Tuesday, July 30, 2019

Review of The MVP Machine

Ben Lindbergh and Travis Sawchik's The MVP Machine: How Baseball's New Nonconformists Are Using Data to Build Better Players is an excellent, if slightly too long, baseball book. They argue that lots of people have noted the shift toward more granular ways of evaluating players, but few have looked into how data is used to development them, to actually change and shape them.

With the ever-annoying but driven Trevor Bauer as a major case study, they dive into the world of high speed cameras, pitching grips, throwing regimens, launch angles, arm slots, swing planes, and the like, all of which challenge conventional wisdom. As Bauer reasonably notes, he doesn't want any advice that is not based on data (unfortunately, he is a jerk to people who give him advice he believes it bad and in general seems unable to be nice to anyone).

In abundant detail, they make a convincing case for why players who use data improve, while those that don't will be at a disadvantage. Often, the people who can help interpret data aren't former players at all, which is transforming both dugouts and front offices. Scouts are becoming a thing of the past--the human eye just doesn't have the ability that technology does. People who can use and interpret data effectively also get MLB jobs--the website Fangraphs seems to always need writers because their best are continuously snapped up.

In the conclusion, they make two particularly important points. First, baseball is unlike other sports where data-driven improvements make the game more exciting (e.g. longer gold drives or three-point shots). Data decreases the action in a baseball game--fewer ground balls, less base running, more strikeouts. Second, getting data takes money, so kids with poor parents cannot benefit from it and therefore will likely fall behind. This is troubling in our era of year-long sports and club teams. Data has created real problems.

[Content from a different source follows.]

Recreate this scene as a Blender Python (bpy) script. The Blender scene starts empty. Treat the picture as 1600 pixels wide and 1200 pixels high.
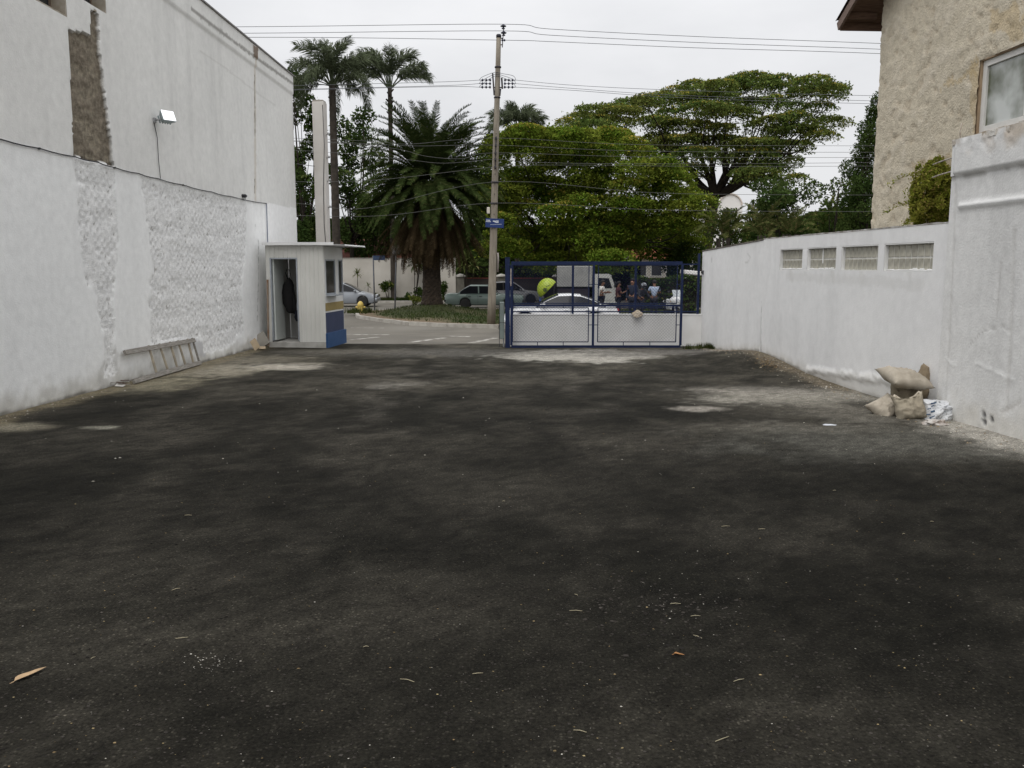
import bpy, bmesh, math, random
import numpy as np
from mathutils import Vector, Matrix, noise as mnoise

R = math.radians
random.seed(7)
rng = np.random.default_rng(7)
scene = bpy.context.scene
COL = scene.collection

# ------------------------------------------------------------------ camera
CAM_H, FPX = 1.7, 1350.0                     # eye height, focal length in photo pixels (1600 wide)
PITCH = math.atan(185 / FPX)
cam_d = bpy.data.cameras.new('camera')
cam_d.sensor_width = 36
cam_d.lens = 36 * FPX / 1600
cam_d.clip_start = 0.05
cam_d.clip_end = 3000
cam = bpy.data.objects.new('camera', cam_d)
cam.location = (0, 0, CAM_H)
cam.rotation_euler = (R(90) - PITCH, 0, 0)
COL.objects.link(cam)
scene.camera = cam

# ------------------------------------------------------------------ sky, sun, exposure
SUN_ELEV, SUN_AZ = R(58), R(200)             # high, behind the photographer, behind thick cloud
world = bpy.data.worlds.new('World')
scene.world = world
world.use_nodes = True
wn, wl = world.node_tree.nodes, world.node_tree.links
wn.clear()
w_out = wn.new('ShaderNodeOutputWorld')
w_bg = wn.new('ShaderNodeBackground')
w_bg.inputs['Strength'].default_value = 0.1
w_sky = wn.new('ShaderNodeTexSky')
w_sky.sky_type = 'NISHITA'
w_sky.sun_disc = False
w_sky.sun_elevation = SUN_ELEV
w_sky.sun_rotation = SUN_AZ
w_tc = wn.new('ShaderNodeTexCoord')
w_map = wn.new('ShaderNodeMapping')
w_map.inputs['Scale'].default_value = (1.0, 1.0, 2.6)
w_noise = wn.new('ShaderNodeTexNoise')
w_noise.inputs['Scale'].default_value = 2.2
w_noise.inputs['Detail'].default_value = 6
w_noise.inputs['Roughness'].default_value = 0.55
w_ramp = wn.new('ShaderNodeValToRGB')
w_ramp.color_ramp.elements[0].position = 0.34
w_ramp.color_ramp.elements[0].color = (4.1, 4.15, 4.27, 1)
w_ramp.color_ramp.elements[1].position = 0.62
w_ramp.color_ramp.elements[1].color = (4.9, 4.92, 5.02, 1)
w_sep = wn.new('ShaderNodeSeparateXYZ')
w_clamp = wn.new('ShaderNodeMath')           # overcast skies brighten towards the zenith: 1.5 + 0.5 z + 1.5 z^2
w_clamp.operation = 'MAXIMUM'
w_clamp.inputs[1].default_value = 0.0
w_sq = wn.new('ShaderNodeMath')
w_sq.operation = 'MULTIPLY_ADD'
w_sq.inputs[1].default_value = 1.5
w_sq.inputs[2].default_value = 0.5
w_grad = wn.new('ShaderNodeMath')
w_grad.operation = 'MULTIPLY_ADD'
w_grad.inputs[2].default_value = 1.5
w_mul = wn.new('ShaderNodeVectorMath')
w_mul.operation = 'SCALE'
w_mix = wn.new('ShaderNodeMixRGB')
w_mix.inputs['Fac'].default_value = 0.97     # cloud cover over the clear sky
wl.new(w_tc.outputs['Generated'], w_map.inputs['Vector'])
wl.new(w_map.outputs['Vector'], w_noise.inputs['Vector'])
wl.new(w_noise.outputs['Fac'], w_ramp.inputs['Fac'])
wl.new(w_tc.outputs['Generated'], w_sep.inputs['Vector'])
wl.new(w_sep.outputs['Z'], w_clamp.inputs[0])
wl.new(w_clamp.outputs[0], w_sq.inputs[0])
wl.new(w_clamp.outputs[0], w_grad.inputs[0])
wl.new(w_sq.outputs[0], w_grad.inputs[1])
wl.new(w_ramp.outputs['Color'], w_mul.inputs[0])
wl.new(w_grad.outputs[0], w_mul.inputs['Scale'])
wl.new(w_sky.outputs['Color'], w_mix.inputs['Color1'])
wl.new(w_mul.outputs['Vector'], w_mix.inputs['Color2'])
wl.new(w_mix.outputs['Color'], w_bg.inputs['Color'])
wl.new(w_bg.outputs['Background'], w_out.inputs['Surface'])

sun_d = bpy.data.lights.new('sun', 'SUN')
sun_d.energy = 1.45
sun_d.angle = R(50)
sun_d.color = (1.0, 0.97, 0.92)
sun = bpy.data.objects.new('sun', sun_d)
sun.rotation_euler = (R(90) - SUN_ELEV, 0, R(180) - SUN_AZ + R(180))
_sd = Vector((math.sin(SUN_AZ) * math.cos(SUN_ELEV), math.cos(SUN_AZ) * math.cos(SUN_ELEV), math.sin(SUN_ELEV)))
sun.rotation_euler = _sd.to_track_quat('Z', 'Y').to_euler()
COL.objects.link(sun)

scene.view_settings.view_transform = 'Standard'
scene.view_settings.look = 'None'
scene.view_settings.gamma = 1
scene.view_settings.use_curve_mapping = False
scene.view_settings.exposure = 0.1
scene.cycles.max_bounces = 8
scene.cycles.diffuse_bounces = 4
scene.cycles.transparent_max_bounces = 8

# ------------------------------------------------------------------ measuring from the photograph
CP, SP = math.cos(PITCH), math.sin(PITCH)


def ray(px, py):
    a, b = (px - 800) / FPX, -(py - 600) / FPX
    return Vector((a, CP + b * SP, -SP + b * CP))


def at(px, py, Y):
    d = ray(px, py)
    return Vector((0, 0, CAM_H)) + d * (Y / d.y)


def ground(px, py, z0, s=0.0):
    """where the pixel's ray meets the sheet z = z0 - s*y"""
    d = ray(px, py)
    return Vector((0, 0, CAM_H)) + d * ((z0 - CAM_H) / (d.z + s * d.y))


LOT_S = 0.0142
ROAD_Z = -0.80


def lot_z(x, y):
    z = -LOT_S * y
    z += 0.24 * math.exp(-((x - 5.2) ** 2 / 2.2 + (y - 17.3) ** 2 / 4.5))
    z += 0.012 * mnoise.noise((x * 0.45, y * 0.45, 3.1)) + 0.006 * mnoise.noise((x * 1.7, y * 1.7, 9.1))
    if y > 22.2:
        t = min(1, (y - 22.2) / 4.3)
        z += (ROAD_Z + 0.02 + LOT_S * y) * t * t * (3 - 2 * t) - 0.0
    return z


def lot(px, py):
    p = ground(px, py, 0, LOT_S)
    p.z = lot_z(p.x, p.y)
    return p


# ------------------------------------------------------------------ objects
def empty(name, loc=(0, 0, 0), rz=0.0, parent=None):
    o = bpy.data.objects.new(name, None)
    o.empty_display_size = 0.2
    COL.objects.link(o)
    o.location = loc
    o.rotation_euler = (0, 0, rz)
    if parent:
        o.parent = parent
    return o


def tag(o, label=None, cat=None, group=None, kind=None):
    if label:
        o['label'] = label
    if cat:
        o['category'] = cat
    if group:
        o['group'] = group
    if kind:
        o['kind'] = kind
    return o


def thing(name, label, cat, loc=(0, 0, 0), rz=0.0, group=None):
    return tag(empty(name, loc, rz), label, cat, group)


def link(name, me, mat, parent=None, kind=None):
    o = bpy.data.objects.new(name, me)
    COL.objects.link(o)
    for m in (mat if isinstance(mat, (list, tuple)) else [mat]):
        if m is not None and len(me.materials) < (len(mat) if isinstance(mat, (list, tuple)) else 1):
            me.materials.append(m)
    if parent:
        o.parent = parent
    if kind:
        o['kind'] = kind
    return o


def children_of(o):
    return [c for c in COL.objects if c.parent == o]


def copy_tree(o, parent=None):
    c = o.copy()
    COL.objects.link(c)
    c.parent = parent
    for ch in list(o.children):
        copy_tree(ch, c)
    return c


def np_mesh(name, V, F, smooth=False):
    """uniform faces from arrays"""
    V = np.asarray(V, dtype=np.float32)
    F = np.asarray(F, dtype=np.int32)
    me = bpy.data.meshes.new(name)
    n, k = F.shape
    me.vertices.add(len(V))
    me.vertices.foreach_set('co', V.ravel())
    me.loops.add(n * k)
    me.loops.foreach_set('vertex_index', F.ravel())
    me.polygons.add(n)
    me.polygons.foreach_set('loop_start', np.arange(0, n * k, k, dtype=np.int32))
    me.polygons.foreach_set('loop_total', np.full(n, k, dtype=np.int32))
    if smooth:
        me.polygons.foreach_set('use_smooth', np.ones(n, dtype=bool))
    me.update(calc_edges=True)
    me.validate()
    return me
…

In a book full of examples of how players used data to improve, there is one glaring problem. All of those examples are success stories. In other words, the cases are selected on the dependent variable, thus proving it by definition. They note in passing players that only briefly benefited, but to flesh out this story they need a more detailed discussion of someone who did not benefit. My hunch is that it would bolster their case.